Wednesday, May 25, 2011

The Green Monster of Jealousy over a Boston Brunch

Be prepared for me to bat all out of order for the next few entries as Georgeeats is on the road, and part of that road winds through Boston, where I hadn't been in over a decade but my has the food and drink been good there. I might do an east coast beer wrap up separately to do proper justice to everything from Smuttynose to Pretty Things to Clown Shoes Tramp Stamp in-between, but just the names should be enough for now.

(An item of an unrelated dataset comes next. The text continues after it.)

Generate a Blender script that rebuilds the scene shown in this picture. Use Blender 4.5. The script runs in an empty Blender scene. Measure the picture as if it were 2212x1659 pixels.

But if you're near Fenway and you need good eats and drinks, don't hesitate to visit Citizen Public House and Oyster Bar. Indeed, you can sit right at the bar, but in a booth, too, if you're lucky, as the one end gives you the best seats in the house, it seems. We were there for a wonderful Sunday brunch, Adrian Gonzalez good, not Carl Crawford good. You can get bloody Marys two ways, veggie or carnivorous, so as I become more and more a beefy sort, I said, sure, lay your bouillon on me, and fortunately they were out of Slim Jims, which are the usual stirrers, but not out of the candied bacon that got sprinkled on top, a delight of brown sugar and pig. (This is a place that takes pig very seriously, as it will cook up an entire pig roast for 10 if you order ahead--way better than Peking duck, if you ask me.)
Now, since we're in Boston we have to sample things from the sea (the other sea, that is, given we partake heartily of the Pacific at home), and for me that means mainly Maine lobster. It might just be my east coast growing up bias, but they still seem to be the best, and Citizen served them up well in a Maine lobster benedict that got to be richness of all sorts, what with the fresh crustacean in glorious chunks (they didn't gyp me), the eggs poached to runny loveliness (where once chefs put that last pat of butter on a dish to enrichen it, now everything gets this yolk trick, doesn't it?)(of course a benedict does, I know that, but you know what I mean), and a Hollandaise that perhaps had a bit extra lemon zip, as everything else needed a balancing acid badly.


Those potatoes were wonderful, too, and made for a great sauce sopping material. Meanwhile my lovely companion went for the Atlantic fried oyster po-boy, and in addition to frying mighty well, Citizen also knows the super secret to one of these sandwiches--that bread only the best po-boys and lobster rolls ride astride, something seemingly so soaked in butter you wonder how it's still a solid.


This was one rewarding, filling, fulfilling meal. Makes you proud to be a citizen.